» DESCRIPTION OF THE TASK
Return the material below in full and exactly.

» RECORDED DATA
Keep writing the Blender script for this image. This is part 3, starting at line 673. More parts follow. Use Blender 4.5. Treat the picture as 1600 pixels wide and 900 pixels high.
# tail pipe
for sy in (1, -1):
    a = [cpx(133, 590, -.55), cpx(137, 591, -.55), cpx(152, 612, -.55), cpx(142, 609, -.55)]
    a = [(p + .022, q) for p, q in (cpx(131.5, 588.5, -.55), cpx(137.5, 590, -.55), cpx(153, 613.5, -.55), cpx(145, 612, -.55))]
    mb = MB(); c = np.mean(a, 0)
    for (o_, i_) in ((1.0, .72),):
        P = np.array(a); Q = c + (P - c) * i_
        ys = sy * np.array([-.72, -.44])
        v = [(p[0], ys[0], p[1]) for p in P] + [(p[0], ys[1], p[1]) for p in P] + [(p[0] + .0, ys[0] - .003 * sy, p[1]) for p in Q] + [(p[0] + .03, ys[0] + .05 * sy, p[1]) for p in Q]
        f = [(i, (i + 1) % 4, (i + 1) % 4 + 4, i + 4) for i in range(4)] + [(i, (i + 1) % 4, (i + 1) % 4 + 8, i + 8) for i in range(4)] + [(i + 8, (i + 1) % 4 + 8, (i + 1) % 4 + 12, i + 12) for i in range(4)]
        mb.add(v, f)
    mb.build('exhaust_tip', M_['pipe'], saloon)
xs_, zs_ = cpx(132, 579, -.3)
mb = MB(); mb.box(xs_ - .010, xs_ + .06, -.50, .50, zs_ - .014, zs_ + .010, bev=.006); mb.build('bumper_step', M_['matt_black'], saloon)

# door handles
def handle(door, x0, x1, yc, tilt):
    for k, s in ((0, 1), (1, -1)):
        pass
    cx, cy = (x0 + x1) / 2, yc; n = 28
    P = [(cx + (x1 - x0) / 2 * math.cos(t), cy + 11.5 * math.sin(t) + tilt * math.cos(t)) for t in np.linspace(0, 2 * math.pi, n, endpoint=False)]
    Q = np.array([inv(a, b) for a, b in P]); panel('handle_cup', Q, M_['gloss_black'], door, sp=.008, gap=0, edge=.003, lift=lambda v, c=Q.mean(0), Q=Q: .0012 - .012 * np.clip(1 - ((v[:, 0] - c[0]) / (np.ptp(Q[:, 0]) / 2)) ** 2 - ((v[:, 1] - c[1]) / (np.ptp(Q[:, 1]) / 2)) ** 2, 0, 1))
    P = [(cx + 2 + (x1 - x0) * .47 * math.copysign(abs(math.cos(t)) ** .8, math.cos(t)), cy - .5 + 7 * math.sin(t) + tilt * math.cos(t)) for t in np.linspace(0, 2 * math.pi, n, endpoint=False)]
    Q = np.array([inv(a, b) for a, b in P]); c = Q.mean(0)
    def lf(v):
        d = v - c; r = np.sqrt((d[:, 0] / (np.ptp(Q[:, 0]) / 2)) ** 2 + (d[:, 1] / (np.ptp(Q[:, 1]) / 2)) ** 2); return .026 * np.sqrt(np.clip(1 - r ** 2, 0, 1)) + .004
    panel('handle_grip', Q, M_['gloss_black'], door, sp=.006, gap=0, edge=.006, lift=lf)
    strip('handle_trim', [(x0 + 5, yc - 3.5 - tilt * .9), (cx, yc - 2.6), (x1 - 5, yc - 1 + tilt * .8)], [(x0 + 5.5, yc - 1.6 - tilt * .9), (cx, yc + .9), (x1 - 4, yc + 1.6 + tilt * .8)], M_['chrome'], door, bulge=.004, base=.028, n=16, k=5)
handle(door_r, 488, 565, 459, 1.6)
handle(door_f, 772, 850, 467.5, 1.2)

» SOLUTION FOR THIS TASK
Keep writing the Blender script for this image. This is part 3, starting at line 673. More parts follow. Use Blender 4.5. Treat the picture as 1600 pixels wide and 900 pixels high.
# tail pipe
for sy in (1, -1):
    a = [cpx(133, 590, -.55), cpx(137, 591, -.55), cpx(152, 612, -.55), cpx(142, 609, -.55)]
    a = [(p + .022, q) for p, q in (cpx(131.5, 588.5, -.55), cpx(137.5, 590, -.55), cpx(153, 613.5, -.55), cpx(145, 612, -.55))]
    mb = MB(); c = np.mean(a, 0)
    for (o_, i_) in ((1.0, .72),):
        P = np.array(a); Q = c + (P - c) * i_
        ys = sy * np.array([-.72, -.44])
        v = [(p[0], ys[0], p[1]) for p in P] + [(p[0], ys[1], p[1]) for p in P] + [(p[0] + .0, ys[0] - .003 * sy, p[1]) for p in Q] + [(p[0] + .03, ys[0] + .05 * sy, p[1]) for p in Q]
        f = [(i, (i + 1) % 4, (i + 1) % 4 + 4, i + 4) for i in range(4)] + [(i, (i + 1) % 4, (i + 1) % 4 + 8, i + 8) for i in range(4)] + [(i + 8, (i + 1) % 4 + 8, (i + 1) % 4 + 12, i + 12) for i in range(4)]
        mb.add(v, f)
    mb.build('exhaust_tip', M_['pipe'], saloon)
xs_, zs_ = cpx(132, 579, -.3)
mb = MB(); mb.box(xs_ - .010, xs_ + .06, -.50, .50, zs_ - .014, zs_ + .010, bev=.006); mb.build('bumper_step', M_['matt_black'], saloon)

# door handles
def handle(door, x0, x1, yc, tilt):
    for k, s in ((0, 1), (1, -1)):
        pass
    cx, cy = (x0 + x1) / 2, yc; n = 28
    P = [(cx + (x1 - x0) / 2 * math.cos(t), cy + 11.5 * math.sin(t) + tilt * math.cos(t)) for t in np.linspace(0, 2 * math.pi, n, endpoint=False)]
    Q = np.array([inv(a, b) for a, b in P]); panel('handle_cup', Q, M_['gloss_black'], door, sp=.008, gap=0, edge=.003, lift=lambda v, c=Q.mean(0), Q=Q: .0012 - .012 * np.clip(1 - ((v[:, 0] - c[0]) / (np.ptp(Q[:, 0]) / 2)) ** 2 - ((v[:, 1] - c[1]) / (np.ptp(Q[:, 1]) / 2)) ** 2, 0, 1))
    P = [(cx + 2 + (x1 - x0) * .47 * math.copysign(abs(math.cos(t)) ** .8, math.cos(t)), cy - .5 + 7 * math.sin(t) + tilt * math.cos(t)) for t in np.linspace(0, 2 * math.pi, n, endpoint=False)]
    Q = np.array([inv(a, b) for a, b in P]); c = Q.mean(0)
    def lf(v):
        d = v - c; r = np.sqrt((d[:, 0] / (np.ptp(Q[:, 0]) / 2)) ** 2 + (d[:, 1] / (np.ptp(Q[:, 1]) / 2)) ** 2); return .026 * np.sqrt(np.clip(1 - r ** 2, 0, 1)) + .004
    panel('handle_grip', Q, M_['gloss_black'], door, sp=.006, gap=0, edge=.006, lift=lf)
    strip('handle_trim', [(x0 + 5, yc - 3.5 - tilt * .9), (cx, yc - 2.6), (x1 - 5, yc - 1 + tilt * .8)], [(x0 + 5.5, yc - 1.6 - tilt * .9), (cx, yc + .9), (x1 - 4, yc + 1.6 + tilt * .8)], M_['chrome'], door, bulge=.004, base=.028, n=16, k=5)
handle(door_r, 488, 565, 459, 1.6)
handle(door_f, 772, 850, 467.5, 1.2)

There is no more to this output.